Looks like Rachel got the manual on turning 3 about two months early. She was a whiny, irritating little sh-- today at the Children's Museum, highly embarrassing me in front of Linda and her angelic daughter Devin, who is a week younger than Rachel. Although Linda, to her credit, told me Devin's good behavior was just a public front; she's impossible in private.
Rachel whined and yelled when we tried to leave one room to go to another. She whined and yelled when other kids wanted to play with toys she wanted to play with. At one point she hit my chest and I had to say sternly, "DON'T HIT MOMMY. DON'T EVER HIT MOMMY." She whined and yelled so much at one point -- she actually lay down on the concrete floor to have a full-blown temper tantrum -- that we nearly left for good. "I'll stay with your stuff," Linda said hurriedly as I marched Rachel outside and told her she couldn't scream and yell inside.
Well, of course she did right at the time we were getting ready to leave. I had to stop at Aveda to buy some fragrance for my friend Rachel, in Africa, and as I headed out of the parking lot of the museum I realized I had no idea where my cell phone was, and as I became more frantic looking for it I had less and less patience with Rachel's sobbing -- really, a whole day of her being whiny -- and so finally I pulled into a service driveway at the musem, stopped the car, turned to her in the back and yelled, "SHUT UP!"
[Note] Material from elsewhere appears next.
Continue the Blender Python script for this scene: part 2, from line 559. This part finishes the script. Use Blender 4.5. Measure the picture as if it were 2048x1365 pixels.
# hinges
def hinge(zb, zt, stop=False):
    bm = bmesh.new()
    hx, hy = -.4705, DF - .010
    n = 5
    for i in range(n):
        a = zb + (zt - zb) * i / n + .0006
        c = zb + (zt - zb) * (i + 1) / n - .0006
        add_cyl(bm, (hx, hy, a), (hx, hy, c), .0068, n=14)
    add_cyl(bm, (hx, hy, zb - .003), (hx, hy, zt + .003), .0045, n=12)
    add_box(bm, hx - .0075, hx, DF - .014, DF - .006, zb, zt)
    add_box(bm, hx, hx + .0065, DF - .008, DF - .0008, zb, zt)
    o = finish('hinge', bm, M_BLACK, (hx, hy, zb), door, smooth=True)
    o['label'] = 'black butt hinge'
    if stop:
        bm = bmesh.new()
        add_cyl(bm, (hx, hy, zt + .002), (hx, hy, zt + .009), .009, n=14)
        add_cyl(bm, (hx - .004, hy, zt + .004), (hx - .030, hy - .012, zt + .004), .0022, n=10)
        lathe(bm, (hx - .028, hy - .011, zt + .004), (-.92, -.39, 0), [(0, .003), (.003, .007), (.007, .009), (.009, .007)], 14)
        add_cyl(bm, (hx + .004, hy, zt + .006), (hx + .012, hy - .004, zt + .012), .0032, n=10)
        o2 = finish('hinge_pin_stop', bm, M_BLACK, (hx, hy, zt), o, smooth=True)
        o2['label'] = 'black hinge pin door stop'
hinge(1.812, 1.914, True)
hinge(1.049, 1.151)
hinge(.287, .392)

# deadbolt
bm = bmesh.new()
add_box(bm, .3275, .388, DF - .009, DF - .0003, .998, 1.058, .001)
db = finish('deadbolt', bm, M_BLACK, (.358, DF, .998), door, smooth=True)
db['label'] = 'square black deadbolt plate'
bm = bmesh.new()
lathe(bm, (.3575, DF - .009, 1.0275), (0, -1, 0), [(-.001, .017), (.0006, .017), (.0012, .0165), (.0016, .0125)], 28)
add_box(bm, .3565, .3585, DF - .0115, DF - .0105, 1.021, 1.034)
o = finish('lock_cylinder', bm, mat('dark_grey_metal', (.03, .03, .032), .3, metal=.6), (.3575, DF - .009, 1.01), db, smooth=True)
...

See why I'm not going to win any parenting awards today?
About five seconds later I found my cell phone. Then I heard a little voice say quietly, "I love you, Mommy," and I could hear the appeal in Rachel's voice, wondering if Mommy still loved her. I crawled into the seat next to her, said, "I love you too, Rachel. Wanna go home and cuddle? And I'll give you cheddar bunnies..."
"And chocolate goldfish," she sniffled.
"And Teddy grahams," I finished.
Her little tear-stained face nearly broke my heart.
As soon as we started driving, she nodded off. We got to Aveda, I woke her up and she was fine. I fell asleep as I rocked her in the glider before her nap, then we had dinner, and I put her to bed around 9. An hour later she woke up and insisted she wasn't sleepy. She also had another nightmare involving her baby doll -- it was trying to climb back into her stomach.
"Play with me!' she ordered. (That's another annoying habit of hers that I am trying to nip in the bud -- ordering me around like a servant. Reinforces for me why I absolutely hate ill-mannered, bossy children).
"No, Rachel," I explained. "You need to go to sleep because Mommy needs to go to sleep. Mommy's tired."
I made a big ceremony of removing baby doll from her crib and put her to bed.
At least she said, "I love you," as I shut the door. What a day.